Marseille, 28 avril 1839.


Il y a bien longtemps que je n’ai reçu de vos nouvelles, ma chérie ; je ne suis pas habituée à cela, et j’en suis vraiment inquiète. Auriez-vous fait comme moi ? seriez-vous malade ?

J’ai vu avant-hier madame Nourrit[1], avec ses six enfants, et le septième près de venir… Pauvre malheureuse femme ! quel retour en France ! accompagnant ce cadavre, qu’elle s’occupe elle-même de faire charger, voiturer, déballer comme un paquet ! Elle m’a semblé avoir le courage stoïque des grandes douleurs ; pas de larmes, peu de paroles, et des mots profonds. Elle est belle encore, très brune, mais terriblement fatiguée par tant de couches, tant de souffrances, et un si épouvantable malheur.

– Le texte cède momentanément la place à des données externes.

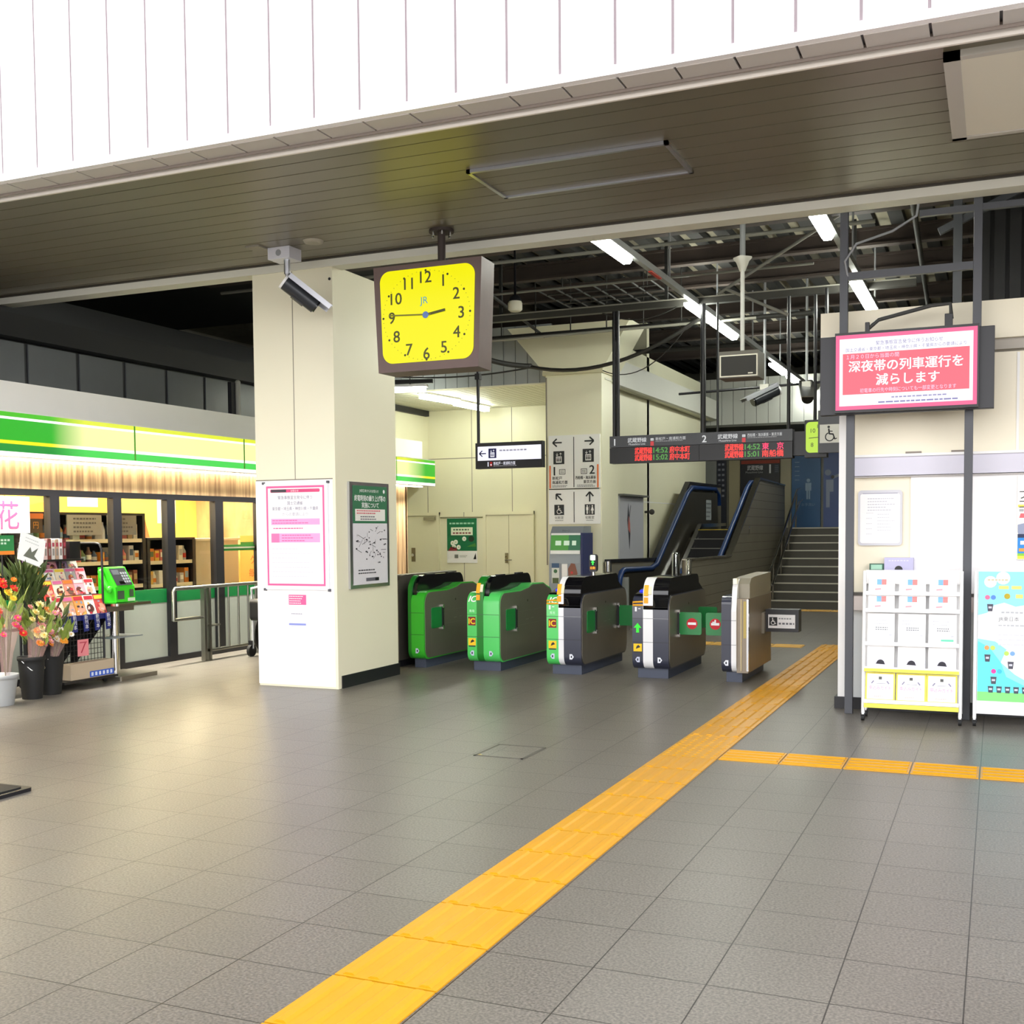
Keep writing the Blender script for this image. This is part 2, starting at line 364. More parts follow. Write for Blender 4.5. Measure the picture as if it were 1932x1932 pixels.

Ses enfants (dont cinq filles) sont charmants, bien tenus, l’air intelligent et bon, ressemblant presque tous à leur père.

On a fait ici au pauvre mort un très maigre service funèbre, l’évêque rechignant. C’était dans la petite église de Notre-Dame-du-Mont. Je ne sais pas si les chantres

  1. Veuve du célèbre ténor de ce nom, qui venait de se suicider à Naples.